Might lead to a slight change in behaviour so we should probably bounce any change like this back to product (I'll write a ticket), for now I figure the current approach will do :)

We talked about this in our team meeting today, and @dcausse opened T245642 after our discussion. We also uncovered the difference between these two queries:

  • Barcelonnette - Villa du Parc du Mercantour -984 (12 results)
  • Barcelonnette - Villa du Parc du Mercantour -984.jpg (13 results, including the desired one)

We have another index of titles and the second query above (with .jpg) is an exact match (after parsing) of the title of the file, so it gets added into the mix. It doesn't score well enough to make it to the top of the list, but at least it is there.

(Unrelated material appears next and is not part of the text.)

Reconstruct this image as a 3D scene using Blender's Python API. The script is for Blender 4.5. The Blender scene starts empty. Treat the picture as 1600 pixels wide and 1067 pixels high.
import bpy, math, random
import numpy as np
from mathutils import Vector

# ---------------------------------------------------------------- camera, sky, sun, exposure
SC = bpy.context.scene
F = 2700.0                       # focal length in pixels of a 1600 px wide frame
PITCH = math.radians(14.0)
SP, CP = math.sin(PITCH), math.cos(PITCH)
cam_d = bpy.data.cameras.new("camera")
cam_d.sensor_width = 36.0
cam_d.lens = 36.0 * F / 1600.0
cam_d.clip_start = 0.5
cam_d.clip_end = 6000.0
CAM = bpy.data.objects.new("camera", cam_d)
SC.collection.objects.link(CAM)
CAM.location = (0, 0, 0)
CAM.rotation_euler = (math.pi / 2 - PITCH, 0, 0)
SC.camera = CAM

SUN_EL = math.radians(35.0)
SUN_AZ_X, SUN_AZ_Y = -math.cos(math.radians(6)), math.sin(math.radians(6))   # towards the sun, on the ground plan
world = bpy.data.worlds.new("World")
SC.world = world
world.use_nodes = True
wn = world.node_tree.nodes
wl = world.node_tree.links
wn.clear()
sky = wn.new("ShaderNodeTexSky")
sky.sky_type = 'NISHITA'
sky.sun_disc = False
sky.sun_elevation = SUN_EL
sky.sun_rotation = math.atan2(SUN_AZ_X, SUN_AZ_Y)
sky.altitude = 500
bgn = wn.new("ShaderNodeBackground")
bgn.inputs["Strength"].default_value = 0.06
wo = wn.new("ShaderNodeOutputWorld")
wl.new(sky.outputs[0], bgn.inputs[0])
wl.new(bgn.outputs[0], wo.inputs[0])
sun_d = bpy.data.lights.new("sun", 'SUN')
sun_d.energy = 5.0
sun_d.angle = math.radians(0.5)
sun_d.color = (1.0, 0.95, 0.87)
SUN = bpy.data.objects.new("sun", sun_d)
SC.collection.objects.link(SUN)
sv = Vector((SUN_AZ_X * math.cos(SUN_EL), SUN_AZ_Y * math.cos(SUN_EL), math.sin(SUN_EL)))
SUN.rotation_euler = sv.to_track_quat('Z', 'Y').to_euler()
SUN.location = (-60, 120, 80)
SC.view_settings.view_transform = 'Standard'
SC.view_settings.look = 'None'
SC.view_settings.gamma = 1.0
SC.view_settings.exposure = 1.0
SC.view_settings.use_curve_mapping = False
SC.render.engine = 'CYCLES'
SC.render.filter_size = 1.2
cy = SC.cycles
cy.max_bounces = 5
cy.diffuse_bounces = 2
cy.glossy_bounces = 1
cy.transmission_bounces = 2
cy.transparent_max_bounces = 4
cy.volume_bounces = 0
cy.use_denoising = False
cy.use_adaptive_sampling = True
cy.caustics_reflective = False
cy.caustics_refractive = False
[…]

The current boosting of the near_match is 2, which was set a long time ago. Many changes have been made since then. Increasing the boost to 10 should improve the ranking of most title matches. It may not cover every possible case, but it should raise many of these to the #1 spot, and it should raise many others into the top 10 so that the P18 patch above can find them and elevate them the rest of the way. (That patch will still be very helpful in cases like the Eglise Notre Dame de l'Assomption searches above, since all of those files will appear identical to the near_match scoring.)

I'll also copy over some examples from here as test cases for T245642.

Thanks for following up on this. T245589#5896906 also describes how to combine file name prefix search and general search in a single request.

@Ayack The issue should now be fixed: can you try it from your side and let us know if you encounter further issues?